40 World War I Soldiers Killed on Same Day Honored in New York

New York National Guard soldiers of the 27th Infantry Division cross a bridge over the LeSelle River on their way to St. Souplet, France during the Hindenburg Line campaign in the fall of 1918. The bridge was built by the Soldiers of the 102nd Engineer Battalion. (New York State Military Museum photo)
New York National Guard soldiers of the 27th Infantry Division cross a bridge over the LeSelle River on their way to St.

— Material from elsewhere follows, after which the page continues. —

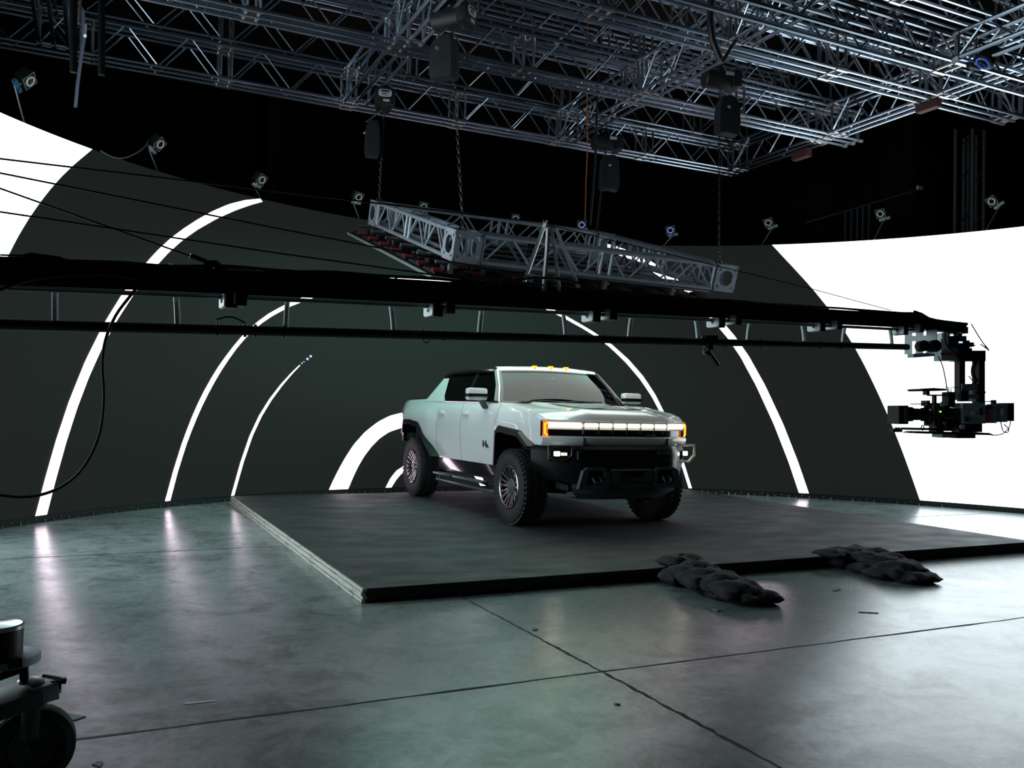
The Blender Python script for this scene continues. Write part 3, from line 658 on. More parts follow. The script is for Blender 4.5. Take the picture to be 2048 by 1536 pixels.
#@@ HOISTS AND CHAINS
def hoist(px, y, axis_deg, label, bag, chain_to, bagpx=None, endlabel=True, bw=.30):
    """electric chain hoist: motor barrel, end cap with plate, hook, chain bag, lift chain"""
    p = at(*px, 1, y); t = thing('chain_hoist', label, 'hoist', p, 'chain hoists holding the ceiling screen')
    R = Matrix.Rotation(math.radians(axis_deg), 3, 'Z'); W = lambda x, yy, z: p + R@V((x,yy,z))
    MB().lathe([(-.24,.02),(-.24,.10),(-.22,.125),(-.05,.13),(.14,.13),(.15,.12)], W(0,0,0), R@V((1,0,0)), 24).build('motor_barrel', BLACKM, t, world=True)
    hb = MB().box((0,0,0),(.14,.30,.25),R=R,bev=.05); bmesh.ops.translate(hb.b, vec=W(.20,0,0), verts=hb.b.verts); eb = hb.build('end_housing', BLACKM, t, world=True)
    if endlabel:
        pl = [V((0, .095*math.copysign(abs(math.cos(a))**.5, math.cos(a)), .055*math.copysign(abs(math.sin(a))**.6, math.sin(a)))) for a in [2*math.pi*k/28 for k in range(28)]]
        lp = MB().prism([W(.272,q.y,q.z+.03) for q in pl], R@V((.006,0,0))).build('name_plate', LABELW, eb, world=True, ang=20)
        loc = W(.2795,0,.012)-p; rot = R@Matrix(((0,0,1),(1,0,0),(0,1,0)))
        text('MC', .058, INK, 'plate_lettering', lp, loc, rot, .001)
        b = MB().box((0,0,0),(.002,.15,.006),R=R); bmesh.ops.translate(b.b, vec=W(.279,0,.044), verts=b.b.verts); b.build('plate_line', INKR, lp, world=True)
        b = MB().box((0,0,0),(.002,.12,.022),R=R); bmesh.ops.translate(b.b, vec=W(.279,0,.062), verts=b.b.verts); b.build('plate_band', INK, lp, world=True)
        b = MB().box((0,0,0),(.006,.09,.035),R=R); bmesh.ops.translate(b.b, vec=W(.273,.02,-.075), verts=b.b.verts); b.build('plate_tag', LABELW, eb, world=True)
    else:
        b = MB().box((0,0,0),(.16,.006,.05),R=R); bmesh.ops.translate(b.b, vec=W(.10,-.135,.05), verts=b.b.verts); b.build('name_plate', LABELW, eb, world=True)
    MB().tube([W(0,0,.10),W(0,0,.18),W(.03,0,.22),W(0,0,.26),W(-.03,0,.22)], .014, 8).build('top_hook', STEEL, t, world=True)
    zt = TZ-p.z
    MB().tube([W(.0,0,.24),W(.10,.12,zt-.02)], .022, 8).build('sling', CABLE, t, world=True); MB().tube([W(.0,0,.24),W(-.10,-.12,zt-.02)], .022, 8).build('sling', CABLE, t, world=True)
    bx, by = bagpx[0], bagpx[1]; q = at(*bx, 1, y-.05); q2 = at(*by, 1, y-.05); w = bw
    bg = MB(); rows = []
    for z, k in ((q.z,.62),(q.z-.10,.9),(lerp(q.z,q2.z,.6),.98),(q2.z+.05,1.0),(q2.z,.86)):
        rows.append([V((q.x,q.y,z))+R@V((k*w*.5*sx, k*.10*sy, .012*math.sin(9*z+3*sx))) for sx, sy in ((-1,-1),(-.4,-1.12),(.3,-1.05),(1,-1),(1.08,0),(1,1),(0,1.1),(-1,1),(-1.06,0),(-1,-1))])
    bg.grid(rows); n_ = bg.b; n_.faces.new([v for v in list(n_.verts)[-10:-1]]); bo = bg.build('chain_bag', FABRIC, t, world=True, ang=60)
    tg = MB().box(V((q.x,q.y,lerp(q.z,q2.z,.33)))+R@V((-.03,-.112,0)),(.045,.006,.03)); tg.build('bag_tag', LABELW, bo, world=True)
    MB().tube([V((q.x-.1,q.y,q.z-.02)), W(-.04,-.03,-.12)], .008, 5).build('bag_strap', SATIN, t, world=True)
    return t, p
def chain(p0, p1, parent):
    m = MB(); d = (p1-p0); n = int(d.length/.055); dn = d.normalized()
    a = dn.cross(V((0,1,0))).normalized(); b = dn.cross(a)
    for k in range(n):
        c = p0.lerp(p1, (k+.5)/n); s = a if k % 2 else b
        pts = [c + dn*(.034*math.cos(t)) + s*(.016*math.sin(t)) for t in [2*math.pi*i/8 for i in range(9)]]
        m.tube(pts, .006, 4, cap=False)
    m.build('lift_chain', STEEL, parent, world=True)
# suspended ceiling screen: corners of its carrying frame
FN, FLf, FR = V((-1.76,0,3.24)), V((-1.87,3.0,4.18)), V((1.99,.05,3.22)); FB = FLf+FR-FN
h1, p1 = hoist((768,203), 3.0, -104, 'black chain hoist at far left with an oval white end plate', None, FLf, ((746,243),(743,313)), True, .17)
h2, p2 = hoist((903,36), .15, -52, 'large black chain hoist at upper middle with the long fluted black chain bag', None, FN, ((890,75),(884,158)))
h3, p3 = hoist((1440,160), .1, -12, 'black chain hoist at upper right, its chain bag reaching below the bright truss', None, FR, ((1455,195),(1453,270)), False)
h4, p4 = hoist((1212,286), 3.0, -12, 'black chain hoist farther back, its chain bag hanging against the dark wall', None, FB, ((1219,312),(1216,380)), False)
for h, p, q in ((h1,p1,FLf),(h2,p2,FN),(h3,p3,FR),(h4,p4,FB)):
    chain(p+V((0,0,-.12)), q+V((0,0,.19)), h)
    MB().tube([q+V((-.03,0,.22)),q+V((-.04,0,.17)),q+V((0,0,.13)),q+V((.04,0,.17)),q+V((.03,0,.22))], .012, 6).build('bottom_hook', STEEL, h, world=True)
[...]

Souplet, France during the Hindenburg Line campaign in the fall of 1918. The bridge was built by the Soldiers of the 102nd Engineer Battalion. (New York State Military Museum photo)

GOSHEN, N.Y. -- Forty soldiers killed on the same day during World War I were remembered Saturday in the Hudson Valley on the 100th anniversary of their deaths.

Officials in Orange County, New York held a ceremony to honor the 40 county residents who died on Sept. 29, 1918, when Allied forces breached the Hindenburg Line in northern France.

The Hindenburg Line was the last line of German defenses. Troops who broke through the heavily fortified zone helped bring about the end of World War I less than two months later, on Nov. 11, 1918.

The ceremony was held at the county's Veterans Memorial Cemetery in Goshen.

The 40 men served in Companies E and L of the 107th Regiment of the Army's 27th Infantry Division.